Here’s the thing: Without realizing it, or without being able to describe it as having an “in-house entrepreneur,” companies in emerging economies like Brazil, China and India practice this every day. Many are run by founders, so thinking like an entrepreneur comes easily. They do not mind the chaos that tends to characterize their cities, or the fractured distribution channels across their country: They have an innate ability to adapt and overcome these. But many also rub shoulders with large social problems. Their response is to see these as business opportunities, problems that can be solved with the right combination of innovation and engineering.

Over the last several years, in particular as our own economy has slowed, it has become increasingly common to hear people express concerns over jobs lost and factories shipped overseas. While these are all important questions, perhaps they overlook a more significant concern: Have we exported our entrepreneurial capacity? Have we become so focused on product-line extensions and incremental features and benefits that we have forgotten how to engage in pure missionary activity?

If we have, maybe now is a good time to revisit this and ask, “Who’s my in-house entrepreneur?”•


Shobert is managing director of Teleos Inc., a local firm specializing in taking products and technologies to market.


  • Article
    Benjamin, this is a good article, and surprisingly it places you in good company. Peter Drucker voiced the same ideas sometime ago with respect to entrepreneurism being part of the growth pattern of successful companies. Where he took it a bit further was to stipulate that if entrepreneurism was to find a safe place in companies as it has in Proctor&Gamble, Johnson&Johnson, and 3M, it requires setting it up as a separate operation that it not under the control of a person who is also charged with managing the company's existing business. The reasons for not so doing were common sense: the manager's focus would be on preserving business that produces revenue, not on developing a future business that currently only absorbs resources.

    I have often felt that what is needed is a separate branch of the management consulting industry that assists companies in setting up entrepreneurial environments within established businesses and shows them how to think, act, and work like entrepreneurs. Setting the right priorities for companies that want to innovate and not just to extend their existing products is hard for the management of most established, mature companies because they have long forgotten or worse, never had the experience of being part of a start-up that has succeeded.

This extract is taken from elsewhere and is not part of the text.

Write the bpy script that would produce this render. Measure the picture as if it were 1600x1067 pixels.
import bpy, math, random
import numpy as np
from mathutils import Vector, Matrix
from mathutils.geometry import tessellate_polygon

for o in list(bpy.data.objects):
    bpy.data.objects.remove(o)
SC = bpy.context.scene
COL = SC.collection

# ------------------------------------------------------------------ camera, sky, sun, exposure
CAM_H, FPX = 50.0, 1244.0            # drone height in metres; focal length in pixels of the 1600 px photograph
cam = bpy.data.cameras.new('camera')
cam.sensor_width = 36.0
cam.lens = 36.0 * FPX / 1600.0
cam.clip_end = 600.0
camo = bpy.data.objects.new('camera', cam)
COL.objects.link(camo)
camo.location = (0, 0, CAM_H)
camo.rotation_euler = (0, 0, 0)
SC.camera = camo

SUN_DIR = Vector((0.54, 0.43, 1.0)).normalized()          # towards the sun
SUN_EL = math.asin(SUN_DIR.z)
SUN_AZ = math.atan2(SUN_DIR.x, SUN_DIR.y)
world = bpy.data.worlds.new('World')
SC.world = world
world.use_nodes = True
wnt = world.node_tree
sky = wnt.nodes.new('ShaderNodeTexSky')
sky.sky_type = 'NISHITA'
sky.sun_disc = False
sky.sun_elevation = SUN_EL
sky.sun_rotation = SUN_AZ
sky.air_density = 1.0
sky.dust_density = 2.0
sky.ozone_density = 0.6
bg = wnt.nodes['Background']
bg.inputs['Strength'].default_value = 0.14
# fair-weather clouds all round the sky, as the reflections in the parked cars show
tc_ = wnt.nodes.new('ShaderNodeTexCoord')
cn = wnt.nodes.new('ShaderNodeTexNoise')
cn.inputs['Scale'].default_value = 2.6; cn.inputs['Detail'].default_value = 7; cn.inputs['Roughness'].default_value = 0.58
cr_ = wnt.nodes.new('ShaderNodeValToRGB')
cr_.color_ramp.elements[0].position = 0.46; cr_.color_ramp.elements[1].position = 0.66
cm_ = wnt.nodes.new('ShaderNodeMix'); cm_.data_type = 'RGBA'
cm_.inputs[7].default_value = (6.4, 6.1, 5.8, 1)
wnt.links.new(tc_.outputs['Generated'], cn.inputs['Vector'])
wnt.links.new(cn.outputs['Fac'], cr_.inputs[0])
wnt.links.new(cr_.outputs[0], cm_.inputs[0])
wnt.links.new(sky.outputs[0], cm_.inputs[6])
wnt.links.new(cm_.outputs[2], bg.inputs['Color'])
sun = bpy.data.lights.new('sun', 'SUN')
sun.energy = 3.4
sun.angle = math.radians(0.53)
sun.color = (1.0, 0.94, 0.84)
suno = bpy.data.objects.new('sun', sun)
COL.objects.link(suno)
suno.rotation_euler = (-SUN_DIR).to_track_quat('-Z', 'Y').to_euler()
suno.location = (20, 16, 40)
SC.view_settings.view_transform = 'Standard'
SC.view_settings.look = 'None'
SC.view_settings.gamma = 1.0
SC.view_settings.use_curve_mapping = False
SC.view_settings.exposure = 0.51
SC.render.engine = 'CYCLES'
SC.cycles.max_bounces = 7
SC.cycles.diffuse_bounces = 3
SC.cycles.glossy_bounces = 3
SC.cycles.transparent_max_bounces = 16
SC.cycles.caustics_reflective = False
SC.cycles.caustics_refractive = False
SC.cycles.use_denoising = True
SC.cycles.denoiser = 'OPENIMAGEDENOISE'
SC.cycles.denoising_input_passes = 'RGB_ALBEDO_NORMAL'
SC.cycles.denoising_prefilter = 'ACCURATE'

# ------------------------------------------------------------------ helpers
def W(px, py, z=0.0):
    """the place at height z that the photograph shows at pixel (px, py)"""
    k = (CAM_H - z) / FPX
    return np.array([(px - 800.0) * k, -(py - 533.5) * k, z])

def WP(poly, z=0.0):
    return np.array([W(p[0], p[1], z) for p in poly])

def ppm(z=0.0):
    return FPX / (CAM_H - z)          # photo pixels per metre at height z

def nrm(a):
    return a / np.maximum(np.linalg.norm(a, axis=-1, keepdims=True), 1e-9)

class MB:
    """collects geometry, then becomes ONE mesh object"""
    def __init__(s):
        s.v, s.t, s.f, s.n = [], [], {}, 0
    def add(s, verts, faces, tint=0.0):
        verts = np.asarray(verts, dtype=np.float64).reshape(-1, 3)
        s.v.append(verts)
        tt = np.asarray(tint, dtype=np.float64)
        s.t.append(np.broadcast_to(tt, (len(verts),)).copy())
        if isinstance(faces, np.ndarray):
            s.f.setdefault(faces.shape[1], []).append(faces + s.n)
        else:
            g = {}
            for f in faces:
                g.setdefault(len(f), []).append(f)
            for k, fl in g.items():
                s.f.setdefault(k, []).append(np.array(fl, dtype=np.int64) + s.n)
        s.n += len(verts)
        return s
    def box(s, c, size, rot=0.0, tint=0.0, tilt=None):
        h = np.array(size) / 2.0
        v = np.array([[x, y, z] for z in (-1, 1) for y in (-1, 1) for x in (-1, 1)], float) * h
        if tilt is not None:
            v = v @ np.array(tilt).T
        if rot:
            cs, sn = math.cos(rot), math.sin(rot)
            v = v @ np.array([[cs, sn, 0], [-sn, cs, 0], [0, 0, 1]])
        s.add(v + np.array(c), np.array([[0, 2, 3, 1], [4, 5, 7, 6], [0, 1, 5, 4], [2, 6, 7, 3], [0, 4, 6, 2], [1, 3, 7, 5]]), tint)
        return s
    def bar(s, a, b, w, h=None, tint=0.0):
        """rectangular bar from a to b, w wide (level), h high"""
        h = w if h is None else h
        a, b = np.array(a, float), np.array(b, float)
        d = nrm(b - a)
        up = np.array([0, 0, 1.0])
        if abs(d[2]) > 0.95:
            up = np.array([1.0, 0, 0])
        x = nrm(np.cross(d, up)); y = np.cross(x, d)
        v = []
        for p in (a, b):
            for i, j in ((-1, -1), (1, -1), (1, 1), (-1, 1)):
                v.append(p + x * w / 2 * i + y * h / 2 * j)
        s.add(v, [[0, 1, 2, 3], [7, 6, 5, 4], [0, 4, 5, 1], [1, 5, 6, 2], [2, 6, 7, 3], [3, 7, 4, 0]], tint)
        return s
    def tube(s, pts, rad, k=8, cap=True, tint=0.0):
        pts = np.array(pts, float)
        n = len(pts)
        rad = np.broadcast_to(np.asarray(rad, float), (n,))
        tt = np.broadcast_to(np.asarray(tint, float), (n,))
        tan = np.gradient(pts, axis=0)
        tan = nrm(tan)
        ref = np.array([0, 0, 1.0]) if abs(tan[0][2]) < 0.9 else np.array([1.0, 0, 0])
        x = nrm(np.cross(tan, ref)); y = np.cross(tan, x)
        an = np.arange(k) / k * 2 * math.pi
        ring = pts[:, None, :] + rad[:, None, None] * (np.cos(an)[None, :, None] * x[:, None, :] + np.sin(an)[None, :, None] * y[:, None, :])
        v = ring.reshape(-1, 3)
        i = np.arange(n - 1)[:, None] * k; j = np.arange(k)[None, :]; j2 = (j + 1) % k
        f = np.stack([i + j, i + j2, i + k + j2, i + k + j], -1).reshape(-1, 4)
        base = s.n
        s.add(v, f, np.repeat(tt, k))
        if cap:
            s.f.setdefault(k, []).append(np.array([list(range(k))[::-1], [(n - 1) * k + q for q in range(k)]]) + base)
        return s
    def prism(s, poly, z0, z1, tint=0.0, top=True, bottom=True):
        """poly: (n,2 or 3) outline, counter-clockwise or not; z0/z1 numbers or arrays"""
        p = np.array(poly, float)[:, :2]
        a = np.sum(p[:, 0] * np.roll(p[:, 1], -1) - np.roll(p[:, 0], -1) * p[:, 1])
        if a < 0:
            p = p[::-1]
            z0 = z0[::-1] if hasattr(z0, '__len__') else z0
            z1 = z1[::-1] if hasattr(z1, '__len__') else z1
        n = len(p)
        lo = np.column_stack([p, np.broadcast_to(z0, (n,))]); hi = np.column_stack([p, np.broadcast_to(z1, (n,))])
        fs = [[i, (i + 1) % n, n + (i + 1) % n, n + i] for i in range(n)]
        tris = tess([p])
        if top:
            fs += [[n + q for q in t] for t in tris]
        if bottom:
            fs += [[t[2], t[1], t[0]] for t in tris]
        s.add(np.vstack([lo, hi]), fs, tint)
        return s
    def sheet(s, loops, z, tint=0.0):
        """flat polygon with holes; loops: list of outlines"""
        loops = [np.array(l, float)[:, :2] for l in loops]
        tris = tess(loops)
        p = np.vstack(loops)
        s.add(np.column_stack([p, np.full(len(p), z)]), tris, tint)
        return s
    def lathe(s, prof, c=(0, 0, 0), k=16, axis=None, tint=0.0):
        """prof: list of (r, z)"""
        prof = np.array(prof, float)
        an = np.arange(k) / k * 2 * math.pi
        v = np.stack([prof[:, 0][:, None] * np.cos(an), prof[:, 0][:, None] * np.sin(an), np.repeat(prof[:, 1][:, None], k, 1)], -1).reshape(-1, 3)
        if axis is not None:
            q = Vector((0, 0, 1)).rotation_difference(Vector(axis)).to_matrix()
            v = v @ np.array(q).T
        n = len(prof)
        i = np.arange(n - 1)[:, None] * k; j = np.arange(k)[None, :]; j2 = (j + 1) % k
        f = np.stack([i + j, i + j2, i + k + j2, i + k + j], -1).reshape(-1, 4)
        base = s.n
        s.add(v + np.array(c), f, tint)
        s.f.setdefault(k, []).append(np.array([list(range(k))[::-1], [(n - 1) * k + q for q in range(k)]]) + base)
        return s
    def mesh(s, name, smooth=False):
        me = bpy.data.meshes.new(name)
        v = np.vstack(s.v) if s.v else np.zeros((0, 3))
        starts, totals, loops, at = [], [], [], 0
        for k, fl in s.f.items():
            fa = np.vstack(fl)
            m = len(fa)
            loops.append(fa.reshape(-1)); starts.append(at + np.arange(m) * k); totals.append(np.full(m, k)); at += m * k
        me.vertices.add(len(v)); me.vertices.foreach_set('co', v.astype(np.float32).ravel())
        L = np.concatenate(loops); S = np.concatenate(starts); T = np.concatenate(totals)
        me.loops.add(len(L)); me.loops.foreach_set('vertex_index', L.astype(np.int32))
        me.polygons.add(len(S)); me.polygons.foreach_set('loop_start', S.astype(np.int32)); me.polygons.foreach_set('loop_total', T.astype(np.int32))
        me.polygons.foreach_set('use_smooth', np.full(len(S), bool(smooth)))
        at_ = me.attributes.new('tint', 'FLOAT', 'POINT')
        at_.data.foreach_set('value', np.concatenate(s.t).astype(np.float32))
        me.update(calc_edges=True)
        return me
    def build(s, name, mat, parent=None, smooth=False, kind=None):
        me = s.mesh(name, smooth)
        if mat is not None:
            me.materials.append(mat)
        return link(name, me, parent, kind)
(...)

    Most of my work has been assisting companies to see the whole solution to management problems and not just providing them with technical solutions to tiny pieces of the whole problematic puzzle. It has resulted in enormous cost savings and greater productivity for those that have agreed to do it. For those that have turned down such offers, they have largely muddled along, never achieving the efficiency and dynamism that they could have had if they would have been willing to face problems honestly and systemically.